**Information supplied:**
------------------------
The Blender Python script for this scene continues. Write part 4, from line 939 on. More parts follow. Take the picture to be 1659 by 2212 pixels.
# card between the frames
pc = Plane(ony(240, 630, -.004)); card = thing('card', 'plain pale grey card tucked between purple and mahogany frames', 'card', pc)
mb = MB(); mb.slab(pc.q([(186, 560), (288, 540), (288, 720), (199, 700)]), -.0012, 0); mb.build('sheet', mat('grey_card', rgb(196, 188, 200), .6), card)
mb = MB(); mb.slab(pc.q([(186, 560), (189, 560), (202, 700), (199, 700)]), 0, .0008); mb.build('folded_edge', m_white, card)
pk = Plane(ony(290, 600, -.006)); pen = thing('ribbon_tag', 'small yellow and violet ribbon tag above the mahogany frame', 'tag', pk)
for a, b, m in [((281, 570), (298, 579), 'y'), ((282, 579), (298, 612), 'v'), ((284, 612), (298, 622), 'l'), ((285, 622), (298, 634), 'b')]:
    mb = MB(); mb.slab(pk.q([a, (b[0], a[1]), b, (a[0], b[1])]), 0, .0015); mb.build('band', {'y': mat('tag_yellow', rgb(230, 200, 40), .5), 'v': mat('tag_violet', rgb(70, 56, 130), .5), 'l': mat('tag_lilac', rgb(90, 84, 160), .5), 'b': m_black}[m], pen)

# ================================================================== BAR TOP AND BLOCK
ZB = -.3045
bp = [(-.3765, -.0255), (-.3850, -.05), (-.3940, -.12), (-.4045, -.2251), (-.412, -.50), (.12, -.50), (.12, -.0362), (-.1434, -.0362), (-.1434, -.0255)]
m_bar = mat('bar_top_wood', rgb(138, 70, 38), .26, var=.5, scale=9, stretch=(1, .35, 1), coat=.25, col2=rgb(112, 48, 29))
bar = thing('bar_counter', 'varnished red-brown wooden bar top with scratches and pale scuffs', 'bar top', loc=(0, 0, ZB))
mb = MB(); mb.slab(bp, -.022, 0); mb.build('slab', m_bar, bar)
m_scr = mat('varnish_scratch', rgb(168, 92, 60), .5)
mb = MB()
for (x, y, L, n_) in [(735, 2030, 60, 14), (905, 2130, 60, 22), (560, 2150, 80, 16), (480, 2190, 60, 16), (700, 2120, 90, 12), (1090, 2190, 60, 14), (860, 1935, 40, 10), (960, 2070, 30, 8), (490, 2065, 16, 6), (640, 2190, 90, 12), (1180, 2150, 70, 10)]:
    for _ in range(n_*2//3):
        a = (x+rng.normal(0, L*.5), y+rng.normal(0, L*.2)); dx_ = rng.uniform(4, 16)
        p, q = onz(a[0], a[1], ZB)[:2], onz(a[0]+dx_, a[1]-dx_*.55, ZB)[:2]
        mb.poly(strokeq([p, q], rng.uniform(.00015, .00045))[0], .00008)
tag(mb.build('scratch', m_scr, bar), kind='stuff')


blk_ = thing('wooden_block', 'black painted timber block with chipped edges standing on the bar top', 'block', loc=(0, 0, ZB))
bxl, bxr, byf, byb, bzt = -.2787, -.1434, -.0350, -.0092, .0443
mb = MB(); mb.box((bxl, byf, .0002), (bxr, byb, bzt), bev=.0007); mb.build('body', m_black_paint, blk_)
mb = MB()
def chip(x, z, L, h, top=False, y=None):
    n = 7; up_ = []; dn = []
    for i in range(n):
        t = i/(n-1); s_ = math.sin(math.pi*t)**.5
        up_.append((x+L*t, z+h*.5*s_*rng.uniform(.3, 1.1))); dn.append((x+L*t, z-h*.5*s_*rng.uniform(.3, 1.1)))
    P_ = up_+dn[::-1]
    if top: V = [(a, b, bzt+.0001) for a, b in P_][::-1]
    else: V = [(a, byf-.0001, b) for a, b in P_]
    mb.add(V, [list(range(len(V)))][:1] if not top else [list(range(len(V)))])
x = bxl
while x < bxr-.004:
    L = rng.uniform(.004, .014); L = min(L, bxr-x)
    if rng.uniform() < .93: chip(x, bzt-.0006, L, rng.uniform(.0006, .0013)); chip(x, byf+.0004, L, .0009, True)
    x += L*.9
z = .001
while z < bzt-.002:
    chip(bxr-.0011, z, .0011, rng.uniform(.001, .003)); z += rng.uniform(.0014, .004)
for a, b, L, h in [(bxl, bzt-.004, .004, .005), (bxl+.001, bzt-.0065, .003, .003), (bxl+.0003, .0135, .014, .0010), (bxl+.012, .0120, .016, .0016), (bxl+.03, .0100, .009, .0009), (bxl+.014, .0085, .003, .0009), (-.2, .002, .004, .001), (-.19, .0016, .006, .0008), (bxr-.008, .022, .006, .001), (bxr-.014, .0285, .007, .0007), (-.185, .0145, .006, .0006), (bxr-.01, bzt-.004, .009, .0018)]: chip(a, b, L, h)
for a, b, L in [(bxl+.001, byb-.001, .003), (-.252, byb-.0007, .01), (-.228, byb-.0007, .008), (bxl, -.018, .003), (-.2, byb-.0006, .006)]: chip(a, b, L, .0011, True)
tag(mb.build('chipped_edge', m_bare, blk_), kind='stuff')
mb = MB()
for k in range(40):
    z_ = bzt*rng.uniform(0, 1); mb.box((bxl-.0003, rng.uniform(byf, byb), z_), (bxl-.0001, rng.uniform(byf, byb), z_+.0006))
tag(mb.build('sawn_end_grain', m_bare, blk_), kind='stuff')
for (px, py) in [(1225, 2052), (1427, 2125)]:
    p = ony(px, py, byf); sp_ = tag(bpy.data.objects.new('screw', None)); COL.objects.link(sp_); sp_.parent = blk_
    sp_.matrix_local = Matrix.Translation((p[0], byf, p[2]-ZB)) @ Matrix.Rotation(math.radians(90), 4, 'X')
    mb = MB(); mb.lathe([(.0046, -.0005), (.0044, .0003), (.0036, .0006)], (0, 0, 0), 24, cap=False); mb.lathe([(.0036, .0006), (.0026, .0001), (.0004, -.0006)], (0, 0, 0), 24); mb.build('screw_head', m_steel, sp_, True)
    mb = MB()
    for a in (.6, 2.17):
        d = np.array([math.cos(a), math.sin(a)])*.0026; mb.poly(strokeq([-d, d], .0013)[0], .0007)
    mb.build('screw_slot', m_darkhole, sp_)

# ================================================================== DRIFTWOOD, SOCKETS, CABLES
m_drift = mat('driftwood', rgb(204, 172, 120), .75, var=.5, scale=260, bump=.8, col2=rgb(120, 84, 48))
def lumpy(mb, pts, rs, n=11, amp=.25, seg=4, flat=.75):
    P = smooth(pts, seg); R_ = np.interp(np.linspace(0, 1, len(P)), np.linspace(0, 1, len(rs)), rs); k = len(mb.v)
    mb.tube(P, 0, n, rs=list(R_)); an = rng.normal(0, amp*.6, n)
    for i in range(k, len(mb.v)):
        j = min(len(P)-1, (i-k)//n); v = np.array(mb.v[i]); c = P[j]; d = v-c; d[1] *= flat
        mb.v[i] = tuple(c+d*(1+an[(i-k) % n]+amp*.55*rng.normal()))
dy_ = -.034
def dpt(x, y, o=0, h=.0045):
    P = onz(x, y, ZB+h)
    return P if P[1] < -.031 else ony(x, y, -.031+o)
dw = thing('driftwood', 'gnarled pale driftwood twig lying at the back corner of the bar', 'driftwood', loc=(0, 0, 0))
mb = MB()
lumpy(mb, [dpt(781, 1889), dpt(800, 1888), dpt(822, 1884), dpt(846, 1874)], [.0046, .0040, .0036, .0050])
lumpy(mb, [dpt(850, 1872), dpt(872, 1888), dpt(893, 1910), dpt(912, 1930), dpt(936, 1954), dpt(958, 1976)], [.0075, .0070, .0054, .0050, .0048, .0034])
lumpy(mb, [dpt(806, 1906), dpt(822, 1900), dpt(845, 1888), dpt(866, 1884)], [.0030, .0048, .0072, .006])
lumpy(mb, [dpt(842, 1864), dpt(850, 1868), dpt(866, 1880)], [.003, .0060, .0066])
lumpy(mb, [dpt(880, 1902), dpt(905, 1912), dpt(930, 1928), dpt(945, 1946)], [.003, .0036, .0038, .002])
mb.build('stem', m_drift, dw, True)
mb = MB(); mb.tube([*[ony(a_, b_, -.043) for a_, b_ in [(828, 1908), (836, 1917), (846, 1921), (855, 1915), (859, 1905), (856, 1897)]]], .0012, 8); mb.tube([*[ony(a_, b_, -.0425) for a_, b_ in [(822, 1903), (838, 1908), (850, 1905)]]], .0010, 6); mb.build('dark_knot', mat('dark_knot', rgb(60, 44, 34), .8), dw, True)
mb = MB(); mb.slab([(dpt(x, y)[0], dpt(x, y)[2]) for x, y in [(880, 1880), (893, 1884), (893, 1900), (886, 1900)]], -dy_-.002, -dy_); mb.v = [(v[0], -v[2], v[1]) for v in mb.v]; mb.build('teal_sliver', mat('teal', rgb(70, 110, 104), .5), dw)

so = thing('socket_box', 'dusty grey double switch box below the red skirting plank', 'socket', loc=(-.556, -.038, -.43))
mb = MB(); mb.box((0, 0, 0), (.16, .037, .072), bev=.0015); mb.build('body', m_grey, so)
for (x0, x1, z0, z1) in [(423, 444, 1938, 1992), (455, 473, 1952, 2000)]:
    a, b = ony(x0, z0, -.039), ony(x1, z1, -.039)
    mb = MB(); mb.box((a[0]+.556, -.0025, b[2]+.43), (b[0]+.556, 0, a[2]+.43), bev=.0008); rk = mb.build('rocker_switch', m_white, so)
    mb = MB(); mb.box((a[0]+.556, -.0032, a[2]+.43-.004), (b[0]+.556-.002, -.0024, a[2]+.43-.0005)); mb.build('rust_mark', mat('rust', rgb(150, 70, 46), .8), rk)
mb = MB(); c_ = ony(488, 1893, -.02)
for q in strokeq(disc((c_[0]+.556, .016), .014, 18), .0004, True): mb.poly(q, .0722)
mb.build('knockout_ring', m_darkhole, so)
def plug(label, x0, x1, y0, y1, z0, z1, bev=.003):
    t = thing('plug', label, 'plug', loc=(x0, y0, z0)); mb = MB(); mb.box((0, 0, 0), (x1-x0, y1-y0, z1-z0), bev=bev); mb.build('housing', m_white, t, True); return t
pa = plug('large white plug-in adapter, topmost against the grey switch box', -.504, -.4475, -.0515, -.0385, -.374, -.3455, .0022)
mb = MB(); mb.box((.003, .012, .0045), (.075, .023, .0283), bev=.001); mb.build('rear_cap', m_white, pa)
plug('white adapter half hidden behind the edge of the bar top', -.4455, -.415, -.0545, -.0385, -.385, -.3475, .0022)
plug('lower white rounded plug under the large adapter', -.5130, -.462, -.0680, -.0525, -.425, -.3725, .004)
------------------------
**What needs to be done:** Print, please, the lines above from the very first through the one that holds "b[1])]), 0, .0015);", both included, word for word and with nothing else.

**Solution to this task:**
The Blender Python script for this scene continues. Write part 4, from line 939 on. More parts follow. Take the picture to be 1659 by 2212 pixels.
# card between the frames
pc = Plane(ony(240, 630, -.004)); card = thing('card', 'plain pale grey card tucked between purple and mahogany frames', 'card', pc)
mb = MB(); mb.slab(pc.q([(186, 560), (288, 540), (288, 720), (199, 700)]), -.0012, 0); mb.build('sheet', mat('grey_card', rgb(196, 188, 200), .6), card)
mb = MB(); mb.slab(pc.q([(186, 560), (189, 560), (202, 700), (199, 700)]), 0, .0008); mb.build('folded_edge', m_white, card)
pk = Plane(ony(290, 600, -.006)); pen = thing('ribbon_tag', 'small yellow and violet ribbon tag above the mahogany frame', 'tag', pk)
for a, b, m in [((281, 570), (298, 579), 'y'), ((282, 579), (298, 612), 'v'), ((284, 612), (298, 622), 'l'), ((285, 622), (298, 634), 'b')]:
    mb = MB(); mb.slab(pk.q([a, (b[0], a[1]), b, (a[0], b[1])]), 0, .0015); mb.build('band', {'y': mat('tag_yellow', rgb(230, 200, 40), .5), 'v': mat('tag_violet', rgb(70, 56, 130), .5), 'l': mat('tag_lilac', rgb(90, 84, 160), .5), 'b': m_black}[m], pen)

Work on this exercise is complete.